Beale looked at her regularly over the top of his black-rimmed glasses while reading the sentence, occasionally with seemingly pointed emphasis: “deliberately poisoned with death cap mushrooms”, he said, speaking about the individual beef wellingtons she served up on 29 July 2023; “falsely”, he noted, about her claims she fed leftovers of the lunch to her children, both times staring directly at her.
Occasionally Patterson would draw her cheeks in slightly as Beale spoke, as if about to start a pout, before releasing them again.

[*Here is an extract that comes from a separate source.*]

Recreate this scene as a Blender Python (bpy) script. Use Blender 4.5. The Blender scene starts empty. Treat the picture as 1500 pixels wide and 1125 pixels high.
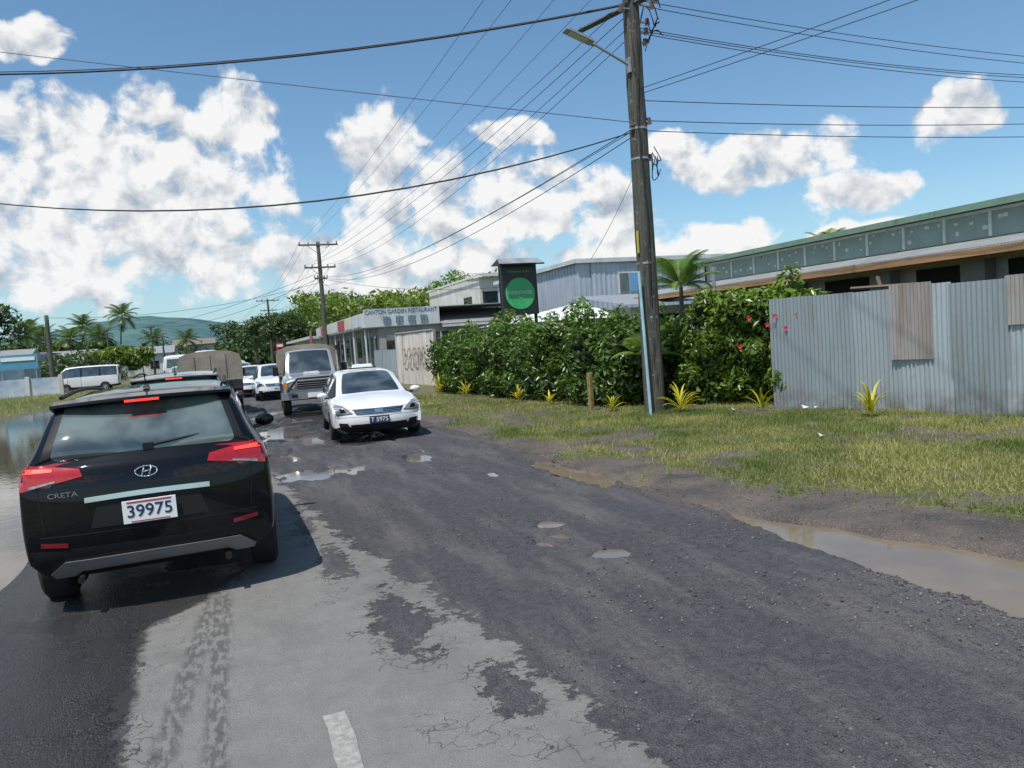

Almost miraculously, for all that is known about the case – all the social media posts and blog entries, the hours of live crosses and terabytes of podcasts and the pages of books and episodes of television to come – something utterly central to the murders remains unanswered: why did Erin Patterson kill?
“Clearly, the jury was satisfied beyond reasonable doubt that you committed the alleged offences,” Beale said about the absence of a motive in the case.
“Only you know why you committed them. I will not be speculating about that matter.”
Beale said the victim impact statements he considered while arriving at his sentence described her crimes again and again as “senseless”.
Many of those statements also spoke of how the coverage of the case had compounded the grief of the Wilkinson and Patterson families.
Ian Wilkinson made his statement in court last month, where he said “it’s one of the distressing shortcomings of our society that so much attention is showered on those who do evil and so little on those who do good”.
Wilkinson also made an offer of forgiveness to Patterson. Beale said she should heed the words of the man she tried to kill.
“That offer of forgiveness presents you with an opportunity,” Beale said. “You would do well to embrace it in the manner he suggests.”